We’re wholly in favor of net neutrality in practice, but a finding of ancillary jurisdiction here would give the FCC pretty much boundless authority to regulate the Internet for whatever it sees fit. And that kind of unrestrained authority makes us nervous about follow-on initiatives like broadcast flags and indecency campaigns. In general, we think arguments that regulating the Internet is “ancillary” to some other regulatory authority that the FCC has been granted just don’t have sufficient limitations to stop bad FCC behavior in the future and create the “Trojan horse” risk we have long warned about.
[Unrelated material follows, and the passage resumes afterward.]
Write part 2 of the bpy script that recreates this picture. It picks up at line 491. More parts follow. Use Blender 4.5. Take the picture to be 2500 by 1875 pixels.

For what it’s worth, Section 706 itself isn’t a great hook for FCC authority to regulate non-neutral behavior. 706 authorizes the FCC to take steps to stimulate build-out of telecommunications infrastructure, especially in order to increase the reach of telecom services to more Americans. (In the language of the statute, the FCC “shall encourage the deployment on a reasonable and timely basis of advanced communications capability.”) While promoting network openness may somehow result in the building of new infrastructure—laying more fiber, etc.—the suggestion that regulating the Internet is “ancillary” to the effective performance of the FCC’s 706 responsibilities is a stretch and seems far beyond what Congress intended with this section. None of the other provisions cited in the Order are very promising either.

If the D.C. Circuit does hear the Verizon and MetroPCS cases, we think it’s very likely that they’ll again hold that the FCC’s latest argument for ancillary jurisdiction under 706 doesn’t give it a pass to regulate the Internet.